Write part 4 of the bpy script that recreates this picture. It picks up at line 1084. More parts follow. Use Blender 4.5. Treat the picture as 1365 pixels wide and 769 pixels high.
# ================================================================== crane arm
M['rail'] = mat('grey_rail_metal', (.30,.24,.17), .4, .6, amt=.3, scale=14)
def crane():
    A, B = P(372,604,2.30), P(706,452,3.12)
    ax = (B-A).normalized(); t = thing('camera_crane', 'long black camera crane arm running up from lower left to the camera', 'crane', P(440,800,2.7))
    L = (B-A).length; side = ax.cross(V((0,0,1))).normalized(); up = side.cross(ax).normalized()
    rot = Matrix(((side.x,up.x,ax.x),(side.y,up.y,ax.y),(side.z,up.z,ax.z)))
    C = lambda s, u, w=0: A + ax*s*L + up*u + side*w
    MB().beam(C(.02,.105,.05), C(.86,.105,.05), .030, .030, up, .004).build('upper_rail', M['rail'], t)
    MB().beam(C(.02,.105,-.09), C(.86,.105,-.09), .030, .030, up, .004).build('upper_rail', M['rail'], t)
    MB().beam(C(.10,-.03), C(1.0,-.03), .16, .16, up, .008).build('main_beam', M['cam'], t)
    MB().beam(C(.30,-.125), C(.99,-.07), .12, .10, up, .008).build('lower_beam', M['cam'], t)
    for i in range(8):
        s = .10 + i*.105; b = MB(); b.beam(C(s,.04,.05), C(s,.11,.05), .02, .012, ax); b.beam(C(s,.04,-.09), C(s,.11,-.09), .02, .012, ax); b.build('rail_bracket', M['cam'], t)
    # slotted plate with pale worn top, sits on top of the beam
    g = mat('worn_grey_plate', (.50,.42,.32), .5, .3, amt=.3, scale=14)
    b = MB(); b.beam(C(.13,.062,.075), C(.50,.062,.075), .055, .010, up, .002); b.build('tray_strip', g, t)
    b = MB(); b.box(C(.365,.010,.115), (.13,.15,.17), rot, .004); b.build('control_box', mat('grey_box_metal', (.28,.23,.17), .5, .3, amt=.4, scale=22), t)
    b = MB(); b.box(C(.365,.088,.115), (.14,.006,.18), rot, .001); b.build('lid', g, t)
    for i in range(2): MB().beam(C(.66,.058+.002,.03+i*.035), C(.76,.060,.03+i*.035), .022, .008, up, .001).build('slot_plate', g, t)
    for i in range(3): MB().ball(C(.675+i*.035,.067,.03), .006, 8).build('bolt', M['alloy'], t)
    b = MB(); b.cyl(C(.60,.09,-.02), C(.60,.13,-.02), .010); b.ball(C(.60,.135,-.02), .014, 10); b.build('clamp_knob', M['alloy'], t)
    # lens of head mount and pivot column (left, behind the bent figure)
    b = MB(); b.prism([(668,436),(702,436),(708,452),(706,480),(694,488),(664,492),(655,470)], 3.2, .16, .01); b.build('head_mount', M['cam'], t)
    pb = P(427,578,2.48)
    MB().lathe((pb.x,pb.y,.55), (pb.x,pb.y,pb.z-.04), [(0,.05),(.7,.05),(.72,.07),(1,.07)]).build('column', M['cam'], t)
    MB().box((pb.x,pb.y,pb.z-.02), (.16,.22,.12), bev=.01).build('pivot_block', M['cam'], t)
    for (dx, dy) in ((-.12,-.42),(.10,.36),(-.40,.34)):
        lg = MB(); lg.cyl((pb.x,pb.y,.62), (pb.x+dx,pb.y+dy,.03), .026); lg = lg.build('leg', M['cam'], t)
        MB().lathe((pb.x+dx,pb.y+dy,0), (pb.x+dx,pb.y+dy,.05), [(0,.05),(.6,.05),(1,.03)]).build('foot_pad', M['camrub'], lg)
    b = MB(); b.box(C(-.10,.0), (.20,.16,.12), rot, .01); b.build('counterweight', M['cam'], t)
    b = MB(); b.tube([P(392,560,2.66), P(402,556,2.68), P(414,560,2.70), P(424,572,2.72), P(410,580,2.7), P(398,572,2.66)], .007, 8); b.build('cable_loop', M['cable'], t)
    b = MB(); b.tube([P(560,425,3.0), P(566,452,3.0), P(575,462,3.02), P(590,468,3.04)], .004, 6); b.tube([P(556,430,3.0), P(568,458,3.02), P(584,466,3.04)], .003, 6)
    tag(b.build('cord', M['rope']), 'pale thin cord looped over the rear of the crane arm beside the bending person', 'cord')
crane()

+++

_Direction_. Copy every line exactly. Leave nothing out.

_Solution for this task_.
Write part 4 of the bpy script that recreates this picture. It picks up at line 1084. More parts follow. Use Blender 4.5. Treat the picture as 1365 pixels wide and 769 pixels high.
# ================================================================== crane arm
M['rail'] = mat('grey_rail_metal', (.30,.24,.17), .4, .6, amt=.3, scale=14)
def crane():
    A, B = P(372,604,2.30), P(706,452,3.12)
    ax = (B-A).normalized(); t = thing('camera_crane', 'long black camera crane arm running up from lower left to the camera', 'crane', P(440,800,2.7))
    L = (B-A).length; side = ax.cross(V((0,0,1))).normalized(); up = side.cross(ax).normalized()
    rot = Matrix(((side.x,up.x,ax.x),(side.y,up.y,ax.y),(side.z,up.z,ax.z)))
    C = lambda s, u, w=0: A + ax*s*L + up*u + side*w
    MB().beam(C(.02,.105,.05), C(.86,.105,.05), .030, .030, up, .004).build('upper_rail', M['rail'], t)
    MB().beam(C(.02,.105,-.09), C(.86,.105,-.09), .030, .030, up, .004).build('upper_rail', M['rail'], t)
    MB().beam(C(.10,-.03), C(1.0,-.03), .16, .16, up, .008).build('main_beam', M['cam'], t)
    MB().beam(C(.30,-.125), C(.99,-.07), .12, .10, up, .008).build('lower_beam', M['cam'], t)
    for i in range(8):
        s = .10 + i*.105; b = MB(); b.beam(C(s,.04,.05), C(s,.11,.05), .02, .012, ax); b.beam(C(s,.04,-.09), C(s,.11,-.09), .02, .012, ax); b.build('rail_bracket', M['cam'], t)
    # slotted plate with pale worn top, sits on top of the beam
    g = mat('worn_grey_plate', (.50,.42,.32), .5, .3, amt=.3, scale=14)
    b = MB(); b.beam(C(.13,.062,.075), C(.50,.062,.075), .055, .010, up, .002); b.build('tray_strip', g, t)
    b = MB(); b.box(C(.365,.010,.115), (.13,.15,.17), rot, .004); b.build('control_box', mat('grey_box_metal', (.28,.23,.17), .5, .3, amt=.4, scale=22), t)
    b = MB(); b.box(C(.365,.088,.115), (.14,.006,.18), rot, .001); b.build('lid', g, t)
    for i in range(2): MB().beam(C(.66,.058+.002,.03+i*.035), C(.76,.060,.03+i*.035), .022, .008, up, .001).build('slot_plate', g, t)
    for i in range(3): MB().ball(C(.675+i*.035,.067,.03), .006, 8).build('bolt', M['alloy'], t)
    b = MB(); b.cyl(C(.60,.09,-.02), C(.60,.13,-.02), .010); b.ball(C(.60,.135,-.02), .014, 10); b.build('clamp_knob', M['alloy'], t)
    # lens of head mount and pivot column (left, behind the bent figure)
    b = MB(); b.prism([(668,436),(702,436),(708,452),(706,480),(694,488),(664,492),(655,470)], 3.2, .16, .01); b.build('head_mount', M['cam'], t)
    pb = P(427,578,2.48)
    MB().lathe((pb.x,pb.y,.55), (pb.x,pb.y,pb.z-.04), [(0,.05),(.7,.05),(.72,.07),(1,.07)]).build('column', M['cam'], t)
    MB().box((pb.x,pb.y,pb.z-.02), (.16,.22,.12), bev=.01).build('pivot_block', M['cam'], t)
    for (dx, dy) in ((-.12,-.42),(.10,.36),(-.40,.34)):
        lg = MB(); lg.cyl((pb.x,pb.y,.62), (pb.x+dx,pb.y+dy,.03), .026); lg = lg.build('leg', M['cam'], t)
        MB().lathe((pb.x+dx,pb.y+dy,0), (pb.x+dx,pb.y+dy,.05), [(0,.05),(.6,.05),(1,.03)]).build('foot_pad', M['camrub'], lg)
    b = MB(); b.box(C(-.10,.0), (.20,.16,.12), rot, .01); b.build('counterweight', M['cam'], t)
    b = MB(); b.tube([P(392,560,2.66), P(402,556,2.68), P(414,560,2.70), P(424,572,2.72), P(410,580,2.7), P(398,572,2.66)], .007, 8); b.build('cable_loop', M['cable'], t)
    b = MB(); b.tube([P(560,425,3.0), P(566,452,3.0), P(575,462,3.02), P(590,468,3.04)], .004, 6); b.tube([P(556,430,3.0), P(568,458,3.02), P(584,466,3.04)], .003, 6)
    tag(b.build('cord', M['rope']), 'pale thin cord looped over the rear of the crane arm beside the bending person', 'cord')
crane()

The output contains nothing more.